Pourquoi le président prend-t-il autant ses distances avec ce dossier ? "C’est une affaire politique complexe […] où il y a plus à perdre qu’à y gagner", reconnaît François Durpaire. "Il aurait pu faire plus, en allant lui-même à Ferguson ou à Saint-Louis s’adresser à toutes les communautés rassemblées pour l’occasion. Mais chaque fois qu’il aborde ce sujet racial, il déclenche des controverses", explique de son côté Thomas Sugrue, professeur d’histoire et de sociologie à l’université de Pennsylvannie, au quotidien "Libération".

Et il n’est pas le seul à rester en retrait. La classe politique américaine en général s’illustre par son mutisme sur cette affaire. "Où est Hillary Clinton, où est Chris Christie, où est Jeb Bush [les probables candidats à la prochaine présidentielle américaine de 2016] ?", a déclaré Al Sharpton, figure de la lutte pour les droits civiques, visiblement agacé par leur silence. "[L’affaire Michael Brown] est un problème majeur, central, et quiconque est candidat à la présidence doit s’exprimer sur le sujet, ou alors, à mon avis, il perdra toute crédibilité", a-t-il ajouté.

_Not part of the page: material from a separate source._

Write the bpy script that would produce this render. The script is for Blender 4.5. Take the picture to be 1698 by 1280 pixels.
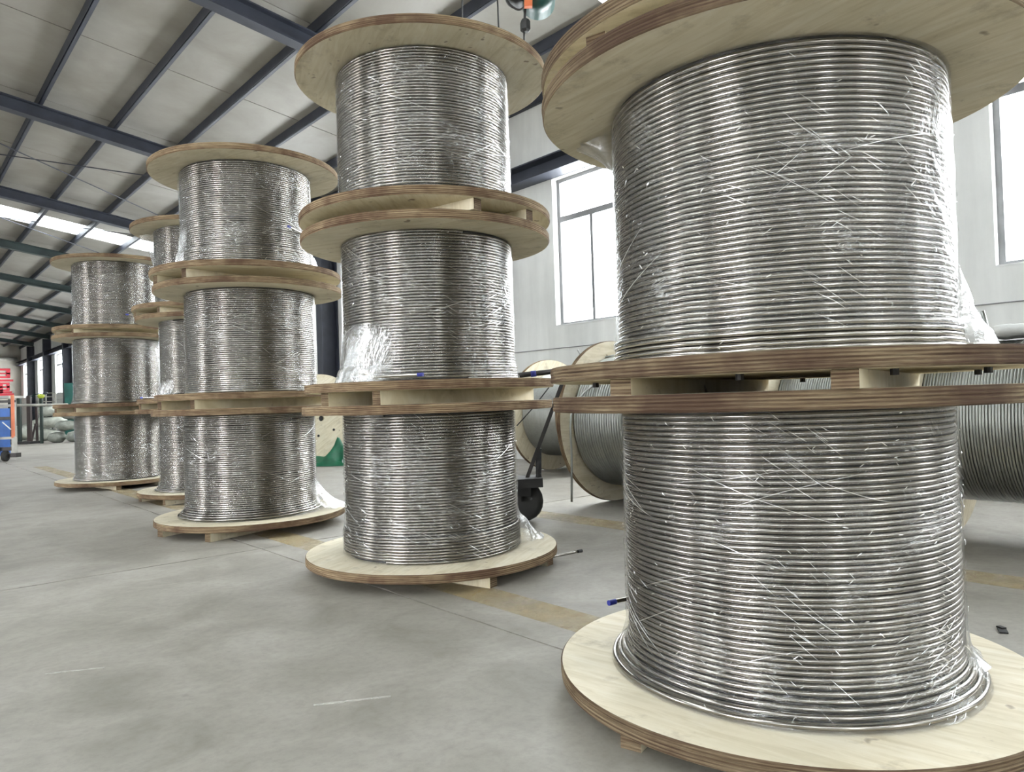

La Maison Blanche, soucieuse de ne pas apparaître "dépassée" par le dossier, a toutefois envoyé un signe fort : son ministre de la Justice, Eric Holder, se rendra sur place mercredi 20 août. "La décision d'Obama d'envoyer son procureur général est le signe que le meurtre de l'adolescent est devenu le symbole de quelque chose d'important : un test du système judiciaire", analyse le "Washington Post".